### Data excerpts
▬▬▬
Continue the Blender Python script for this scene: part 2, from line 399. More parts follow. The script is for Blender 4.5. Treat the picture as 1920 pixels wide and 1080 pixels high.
▬▬▬
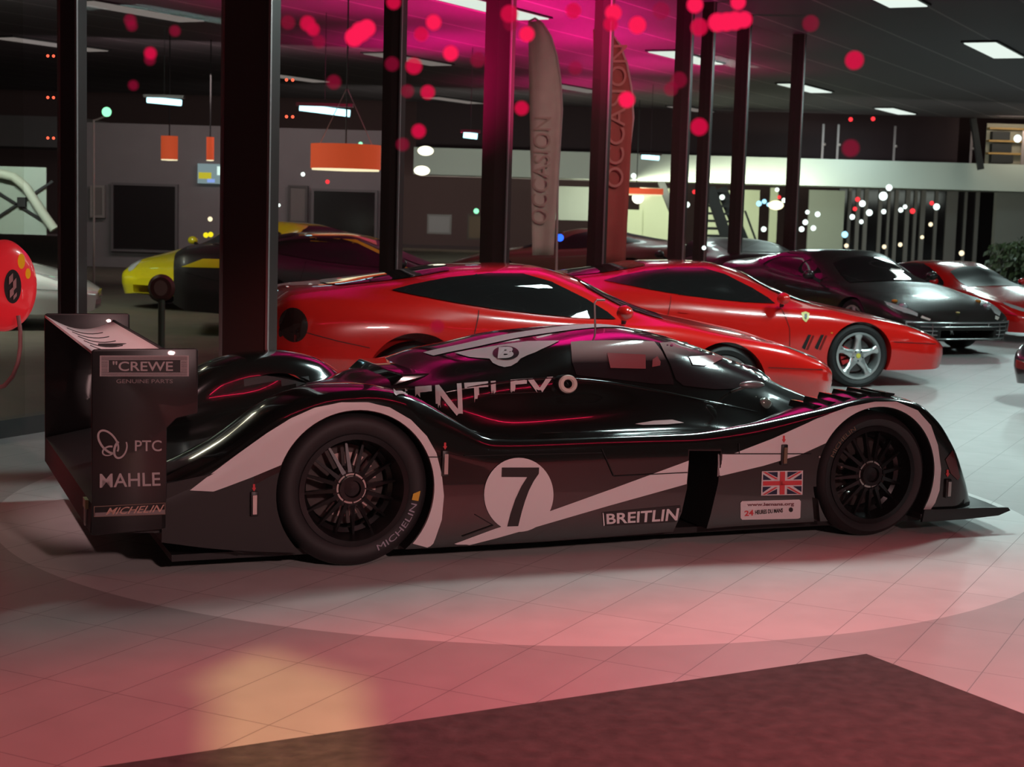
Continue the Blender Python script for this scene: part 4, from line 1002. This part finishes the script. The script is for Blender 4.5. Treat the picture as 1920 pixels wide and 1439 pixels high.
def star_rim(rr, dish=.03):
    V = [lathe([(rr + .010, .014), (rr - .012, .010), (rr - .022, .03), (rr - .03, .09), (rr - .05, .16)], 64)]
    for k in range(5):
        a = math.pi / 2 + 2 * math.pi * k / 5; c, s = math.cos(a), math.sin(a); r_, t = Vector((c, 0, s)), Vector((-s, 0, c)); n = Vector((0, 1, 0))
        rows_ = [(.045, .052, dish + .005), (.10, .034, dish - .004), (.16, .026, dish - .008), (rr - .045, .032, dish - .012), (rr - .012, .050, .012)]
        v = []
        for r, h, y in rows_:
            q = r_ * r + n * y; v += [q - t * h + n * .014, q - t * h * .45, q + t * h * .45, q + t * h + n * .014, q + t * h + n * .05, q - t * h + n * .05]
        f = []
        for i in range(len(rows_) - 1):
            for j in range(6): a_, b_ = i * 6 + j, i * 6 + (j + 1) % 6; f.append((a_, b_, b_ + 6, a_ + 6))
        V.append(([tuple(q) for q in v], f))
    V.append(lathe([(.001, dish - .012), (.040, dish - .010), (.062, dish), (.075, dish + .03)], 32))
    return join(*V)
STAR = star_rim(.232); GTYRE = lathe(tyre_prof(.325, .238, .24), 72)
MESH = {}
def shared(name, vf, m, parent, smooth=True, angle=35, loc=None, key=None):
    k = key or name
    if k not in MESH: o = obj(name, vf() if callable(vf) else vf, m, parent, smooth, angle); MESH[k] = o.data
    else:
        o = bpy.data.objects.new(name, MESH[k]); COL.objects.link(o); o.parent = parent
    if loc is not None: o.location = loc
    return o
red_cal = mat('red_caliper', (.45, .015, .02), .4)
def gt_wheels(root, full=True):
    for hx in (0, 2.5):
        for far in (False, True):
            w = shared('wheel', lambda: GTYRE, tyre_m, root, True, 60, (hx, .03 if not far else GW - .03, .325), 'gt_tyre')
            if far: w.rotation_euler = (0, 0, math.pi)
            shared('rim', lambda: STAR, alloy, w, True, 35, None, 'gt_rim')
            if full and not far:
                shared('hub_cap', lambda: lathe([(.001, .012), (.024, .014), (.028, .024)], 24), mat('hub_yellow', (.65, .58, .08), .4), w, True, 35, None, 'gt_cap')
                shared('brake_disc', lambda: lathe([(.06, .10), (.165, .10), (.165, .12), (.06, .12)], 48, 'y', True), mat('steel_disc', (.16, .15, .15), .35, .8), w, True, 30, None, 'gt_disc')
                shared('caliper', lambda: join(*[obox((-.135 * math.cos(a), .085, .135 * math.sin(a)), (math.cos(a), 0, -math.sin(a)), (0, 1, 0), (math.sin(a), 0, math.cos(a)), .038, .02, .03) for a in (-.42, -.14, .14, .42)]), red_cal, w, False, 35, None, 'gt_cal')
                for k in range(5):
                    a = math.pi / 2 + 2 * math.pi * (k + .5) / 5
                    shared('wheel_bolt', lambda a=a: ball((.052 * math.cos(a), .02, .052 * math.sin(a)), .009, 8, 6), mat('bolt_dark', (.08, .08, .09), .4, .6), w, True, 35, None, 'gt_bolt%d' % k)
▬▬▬
### Goal
Look for the word "Python" and return every line where it occurs.

### Solution to the problem
Continue the Blender Python script for this scene: part 2, from line 399. More parts follow. The script is for Blender 4.5. Treat the picture as 1920 pixels wide and 1080 pixels high.
Continue the Blender Python script for this scene: part 4, from line 1002. This part finishes the script. The script is for Blender 4.5. Treat the picture as 1920 pixels wide and 1439 pixels high.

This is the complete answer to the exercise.